Nadir kuş türlerini fotoğraflamak için hangi bölgelerde, ne kadar sürede çalıştınız?
Nadir türlerin izini sürmek uzun soluklu ve sabır gerektiren bir süreç. Türkiye’nin farklı bölgelerinde yıllardır gözlem ve fotoğraf çekimleri yapıyorum. Bu sergide yer alan fotoğraflar, farklı habitatlarda, bazen günler, bazen aylar süren ve defalarca denenmiş saha çalışmalarının ürünü. Sulak alanlar, ormanlık bölgeler ve yüksek rakımlı dağlık bölgeler gibi çeşitli bölgelerde, türlerin doğal yaşam alanlarında görüntülenmesini sağlamak heyecan verici.
Nadir türlerin korunması ve nadir hastalıklarla mücadele arasında bir paralellik kurarsak, sizce bu iki alanda toplumsal bilinç nasıl artırılabilir?
Nadir türleri korunmak ve nadir hastalıklar özelinde toplumsal bilinci artırmak için çok yönlü bir stratejinin benimsenmesi gerektiğini düşünüyorum. Öncelikle, konunun görünürlüğünü artıran kampanyalar ve projeler teşvik edilerek bu alanlarda bilgi paylaşımına katkı sağlanabilir. Nadir türleri koruma ve nadir hastalıklarla mücadelede etkin rol alan birey ve gruplar desteklenerek konunun görünürlüğü artırılabilir.

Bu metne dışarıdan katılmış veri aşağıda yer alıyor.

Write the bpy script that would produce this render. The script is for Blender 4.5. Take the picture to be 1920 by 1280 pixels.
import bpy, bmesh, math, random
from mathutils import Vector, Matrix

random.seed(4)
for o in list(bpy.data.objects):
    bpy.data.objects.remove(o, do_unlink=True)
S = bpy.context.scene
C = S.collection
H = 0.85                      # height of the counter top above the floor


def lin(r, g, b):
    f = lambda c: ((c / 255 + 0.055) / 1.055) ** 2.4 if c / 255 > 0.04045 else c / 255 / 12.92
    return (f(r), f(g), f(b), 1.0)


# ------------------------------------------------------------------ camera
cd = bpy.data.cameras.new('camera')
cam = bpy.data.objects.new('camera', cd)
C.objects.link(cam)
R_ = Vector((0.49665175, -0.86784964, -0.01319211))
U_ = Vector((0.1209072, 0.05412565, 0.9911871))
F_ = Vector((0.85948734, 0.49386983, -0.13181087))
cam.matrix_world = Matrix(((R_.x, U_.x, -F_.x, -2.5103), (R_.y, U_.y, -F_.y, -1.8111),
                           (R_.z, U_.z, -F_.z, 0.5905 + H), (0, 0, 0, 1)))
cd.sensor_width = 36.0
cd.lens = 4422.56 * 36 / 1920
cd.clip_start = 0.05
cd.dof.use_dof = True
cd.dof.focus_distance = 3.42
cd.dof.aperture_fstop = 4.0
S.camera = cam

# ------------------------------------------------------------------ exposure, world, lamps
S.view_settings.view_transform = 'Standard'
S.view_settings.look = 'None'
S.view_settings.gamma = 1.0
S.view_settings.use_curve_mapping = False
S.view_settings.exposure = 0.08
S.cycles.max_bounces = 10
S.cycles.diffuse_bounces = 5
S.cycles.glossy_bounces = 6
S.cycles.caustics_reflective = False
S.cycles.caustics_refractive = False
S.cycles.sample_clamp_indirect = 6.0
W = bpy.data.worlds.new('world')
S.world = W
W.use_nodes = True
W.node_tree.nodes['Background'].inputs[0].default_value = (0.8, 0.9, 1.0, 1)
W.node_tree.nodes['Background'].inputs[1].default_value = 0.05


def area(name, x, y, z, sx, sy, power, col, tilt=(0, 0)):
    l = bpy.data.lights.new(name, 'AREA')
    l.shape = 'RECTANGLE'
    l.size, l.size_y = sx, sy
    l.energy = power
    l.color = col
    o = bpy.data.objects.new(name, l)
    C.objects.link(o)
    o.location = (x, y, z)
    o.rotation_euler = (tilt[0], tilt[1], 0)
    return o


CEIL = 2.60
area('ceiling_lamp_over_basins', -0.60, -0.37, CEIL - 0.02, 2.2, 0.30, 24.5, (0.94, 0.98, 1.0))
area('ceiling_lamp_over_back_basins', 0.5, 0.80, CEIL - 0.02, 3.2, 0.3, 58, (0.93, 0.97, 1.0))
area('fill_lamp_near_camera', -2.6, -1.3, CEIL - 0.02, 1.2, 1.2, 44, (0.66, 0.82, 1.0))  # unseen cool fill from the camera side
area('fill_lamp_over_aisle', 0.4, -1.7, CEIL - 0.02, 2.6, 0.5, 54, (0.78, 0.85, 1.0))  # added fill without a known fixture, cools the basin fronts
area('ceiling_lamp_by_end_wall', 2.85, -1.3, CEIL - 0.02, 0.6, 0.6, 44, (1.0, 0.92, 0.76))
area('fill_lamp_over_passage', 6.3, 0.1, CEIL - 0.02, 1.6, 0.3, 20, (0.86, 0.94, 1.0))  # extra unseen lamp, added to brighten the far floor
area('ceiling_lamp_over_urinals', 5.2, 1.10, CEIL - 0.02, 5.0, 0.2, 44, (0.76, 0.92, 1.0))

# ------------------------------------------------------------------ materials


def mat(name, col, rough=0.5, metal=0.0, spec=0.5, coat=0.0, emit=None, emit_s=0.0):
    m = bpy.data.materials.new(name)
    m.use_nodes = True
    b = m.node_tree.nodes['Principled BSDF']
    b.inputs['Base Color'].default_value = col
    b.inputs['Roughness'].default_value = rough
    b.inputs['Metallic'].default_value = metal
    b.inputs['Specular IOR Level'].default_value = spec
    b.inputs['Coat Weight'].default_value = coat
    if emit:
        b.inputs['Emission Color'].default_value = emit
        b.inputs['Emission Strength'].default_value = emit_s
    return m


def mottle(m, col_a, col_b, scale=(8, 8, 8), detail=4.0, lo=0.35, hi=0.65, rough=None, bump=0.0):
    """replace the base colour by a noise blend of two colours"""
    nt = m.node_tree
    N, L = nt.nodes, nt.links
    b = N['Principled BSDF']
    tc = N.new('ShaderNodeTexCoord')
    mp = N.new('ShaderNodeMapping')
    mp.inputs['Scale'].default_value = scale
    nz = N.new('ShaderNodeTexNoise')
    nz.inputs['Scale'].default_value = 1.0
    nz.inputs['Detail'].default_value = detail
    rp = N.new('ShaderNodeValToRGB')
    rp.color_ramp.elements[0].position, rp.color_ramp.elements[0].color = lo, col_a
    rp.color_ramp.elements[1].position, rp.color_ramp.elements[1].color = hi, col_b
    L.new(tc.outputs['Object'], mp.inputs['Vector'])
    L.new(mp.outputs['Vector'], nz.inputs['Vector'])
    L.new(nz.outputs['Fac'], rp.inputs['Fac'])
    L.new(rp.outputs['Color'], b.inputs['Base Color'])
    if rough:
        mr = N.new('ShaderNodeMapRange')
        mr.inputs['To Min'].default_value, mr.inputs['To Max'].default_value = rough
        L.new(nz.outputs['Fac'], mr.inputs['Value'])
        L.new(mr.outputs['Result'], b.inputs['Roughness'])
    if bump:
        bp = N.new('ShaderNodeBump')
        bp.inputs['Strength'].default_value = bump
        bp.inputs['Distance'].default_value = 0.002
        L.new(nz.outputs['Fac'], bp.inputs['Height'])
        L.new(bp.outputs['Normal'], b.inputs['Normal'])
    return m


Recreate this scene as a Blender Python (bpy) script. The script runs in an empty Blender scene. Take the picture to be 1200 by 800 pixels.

İşbirlikleri, ortaklıklar, çeşitli sektörler arasında dayanışmayı güçlendirerek daha etkili sonuçlar elde edilmesine yardımcı olabilir. Bu zenginleştirilmiş yaklaşım, hem çevresel hem de sağlık alanında bilinçlenmeyi ve koruma çabalarını güçlendirecektir.
Sergi 17 Mart tarihine kadar Şişhane Metro İstasyonu ve Küçükyalı Hilltown AVM’de ziyaretçilere açık.